Hayward City Hall is in many ways a chamber
of secrets masking serious dysfunction.

HAYWARD | When Greg Jones, then Hayward’s city manager, was secretly dating a sitting councilmember, the City Council and entire city government enabled the illicit and very troubling potential violation of the Brown Act. Everybody at City Hall, it seemed in 2011, knew about the affair between Jones and then-Councilmember Anna May, but nobody felt emboldened to do something about it despite the very real possibility the two may have been illegally trading conversations—pillow talk—about the city’s closed session business. Instead of confronting the issue head-on, Hayward officials at the time simply locked May out of meetings.

Hayward’s inability to deal with its dirty laundry was also present earlier that same year when two members of the school board were participating in their own extramarital affair. The same dynamic existed. Like Jones and May, the dalliances between Jesus Armas, also a former Hayward city manager, and Maribel Heredia was not about love or morality, but a lack of government transparency. In this case, it was worse since Heredia was quoted in a deposition saying she relied on another school board member to explain agenda items to her and presumably direct her on how to vote. Later, there were indications votes were reversed to rehire a recently fired principal.

What was Greg Jones’es eventual reward for his affair?
He later became a Hayward councilmember.

In both cases, Hayward officials and city leaders looked away despite the erosion of their government. Meanwhile, Jones and May invited people to a Christmas party at his home and Armas and Heredia were often seen canoodling around town. Hayward, it seems, is trained to look the other way even as they were being taunted by both sets of individuals.

So, there’s nothing particularly unique to Hayward City Hall’s decision to withhold the reasons behind Police Chief Diane Stuart’s sudden placement on administrative leave on Monday. It’s a city that consistently and quietly attempts to hide its dirty laundry and, worse, never attempts to remedy the underlining problem.

The public and media looked away from this sex scandal.
Yet, neither ran for certain re-election a few months later.

When Hayward Fire Chief Garrett Contreras was found to be drinking on the job, the fact that he was even being investigated was learned by the public as an afterthought. Mind you Contreras, as the commander one night, failed to promptly send help to a fire in Hayward because he was too drunk. Yet, he kept his job. Some howled, but nobody at City Hall paid much attention.

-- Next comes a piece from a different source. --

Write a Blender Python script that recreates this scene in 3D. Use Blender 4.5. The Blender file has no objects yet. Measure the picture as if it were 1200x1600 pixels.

The Hayward Unified School District, long one of the most underperforming in the East Bay, is similar in its inability to right its own ship. When Hayward Superintendent Stan “Data” Dobbs launched into an angry, verbal attack on two board members in closed session last year leading to each filing police reports, special interests in Hayward, did not distance themselves from Dobbs, but inexplicably taunted the two school board members during one meeting last fall. Somehow, said many public speakers that night, the board members deserved the verbal assault, especially school board member Luis Reynoso, who is the only Hayward public official who has for years railed against the city’s inherent corruption. He was right about Armas. He was right about Dobbs. Unsurprisingly, Hayward’s business community, teachers’ union and even City Council members are frantically attempting to unseat him this November. Curiously, mobilizing against Reynoso is the only time City Hall and other leaders have taken the time to act on an issue.

The new council was in a self-congratulatory mood
in July after three incumbents were re-elected.

In all these cases, Hayward city officials did nothing, said nothing, even acted like nothing happened. Furthermore, two black men were found dead while in custody of Hayward police. The city is being sued. With eight murders in recent months in Hayward, crime is unquestionably an issue. Yet, the mayor and city council makes no mention of this reality.

However, if you merely watched the Hayward City Council’s inauguration of new and re-elected members in July, you would have been easily persuaded into thinking none of these serious and repeatedly ignored issues ever existed. Councilmember Al Mendall, who won re-election in June, crowed, “This election is an affirmation of the direction the city is moving in.” Councilmember Elisa Marquez, a Hayward native, added without irony, “I’m a product of this environment.”

In the meantime, Hayward’s future appears aimless while its neighbors retool from an industrial base of yesteryear and more broadly embrace 21st Century manufacturing. Its schools struggle mightily. Voter apathy continues to rise and the marketplace of ideas, like its downtown storefronts, are bare.